The horror genre goes through phases. At its height, the main draw was an unstoppable superhuman monster that stalked the hero (usually heroine). Through the endless sequels, that appeal went away. The genre reinvented itself through irony during the 90s and made a new generation fall in love with it. Throughout the genre’s many stages of evolution, it’s usually been about teens making terrible decisions, and the things in the dark that go and attack them. Green Room follows many of the rules for horror and is a captivating film. Writer/director Jeremy Saulnier creates a tense, gory, violent, haunted house film, but instead of the monsters being the undead, they are Neo-Nazis led by the legendary Patrick Stewart.

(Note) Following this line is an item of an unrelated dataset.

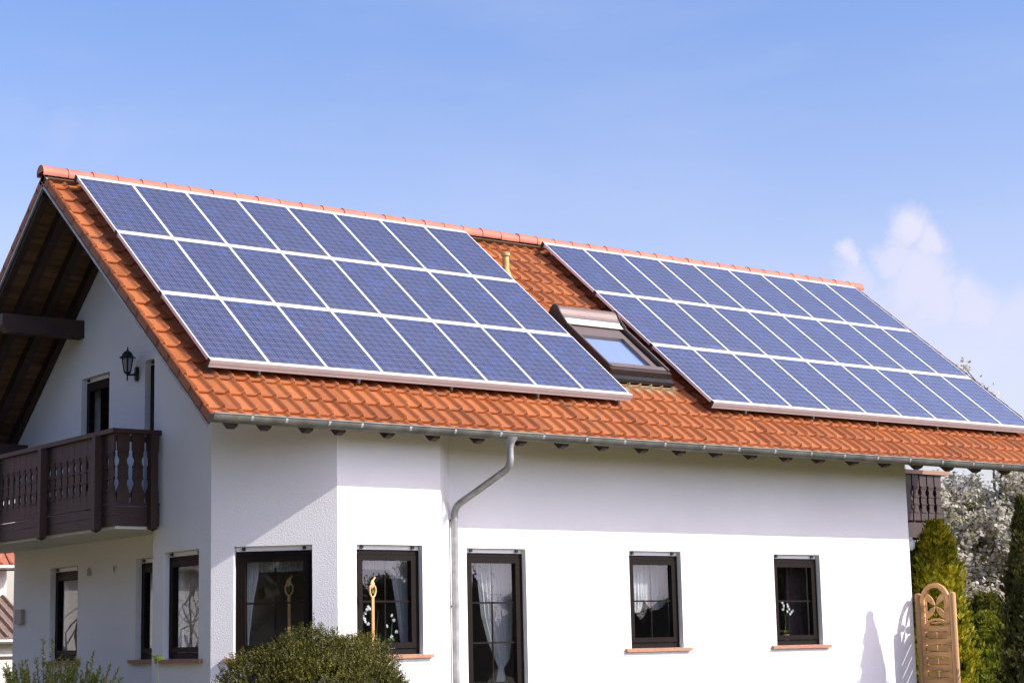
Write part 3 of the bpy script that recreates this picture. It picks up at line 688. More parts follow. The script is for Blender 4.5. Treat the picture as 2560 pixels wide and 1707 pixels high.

The film follows a local punk band called “The Ain’t Rights” consisting of Tiger (Callum Turner), guitarist Sam (Alia Shawkat), bassist Pat (Anton Yelchin), and drummer Reece (Joe Cole), as they embark on a “tour” across Portland. And when they mean tour, they are getting drunk, desperately getting gigs wherever they can, and siphoning gasoline from other cars when they run out of money. After being stumped by a bookie, they make the dumb mistake of trusting that same bookie and get a new gig performing at another venue. However, this venue is at a building/club owned by Neo-Nazis. Hey, a gig’s a gig! The group for some crazy reason decided to perform Dead Kennedys’ “Nazi Punks Fuck Off” in front of the Neo-Nazi group. As tense as it is, they do their rock show and are just ready to head on out with no problem. As the group is getting ready to leave, Sam forgets her phone charging in the Green Room, where they witness a murder by the Nazis. So begins the horrifying adventure.

The rest of the film spends most of the time in the actual Green Room, in the basement, or the bar area of the Neo-Nazi Club. First, there is a mini-“negotiation” with the Neo-Nazi leader Darcy Banker (Patrick Stewart), which then turns into a true and blue haunted house where the Nazi’s are hunting down the band and a disillusioned Neo-Nazi named Amber (Imogen Poots). As the action heats up, you are immediately made aware that this will not be a fun time for our protagonists. They have to avoid machetes, killer pit bulls, and gunshots going off all over the place. This is an exceptionally gory film, and not for the faint of heart. Although this is technically an indie film, the special effects budget made some very realistic gore…. And notes dogs!!! The audience gets to play a guessing game as to who will survive the night because there are some moments where if you blink, you’ll be a particularly awesome death.

If you have been following Patrick Stewart for the past 20 years, he’s been the fearless Captain Picard from Star Trek: TNG, the wise Professor Xavier, and pretty much the most loveable person on the Internet. That all changes in Green Room. Our favorite Enterprise captain is a hardened Neo-Nazi leader, and he means business! He is Hannibal Lecter-calm, but at the same time as evil as they come. There are a few moments in the film where just he walking into the room will evoke terror after a while. He is methodical, cruel, and ruthless. He doesn’t mind sending rabid pit bulls after them time and time again. If you weren’t afraid of dogs before, you will have a new fear, them and Patrick Stewart. Actor Macon Blair does an interesting job as Gabe, one of the main Neo-Nazi’s who is earning his stripes through the entire process. He toes a fine line between being just as afraid as the band, and just as ruthless as Stewart.

Like most horror films, the plot is as basic as it comes, but you don’t mind because it is so tense, that you will overlook the very basic 2-Act structure. There is a decent amount of humor to help ease the tension at times. The film does inform the audience to a little bit of Skinhead culture as well, before this film you didn’t know what “Red Laces” meant. Overall, this is a very exciting thrill ride, which will leave you guessing until its conclusion as to how it will end. If this film manages to cross the threshold, expect more films to be this unique.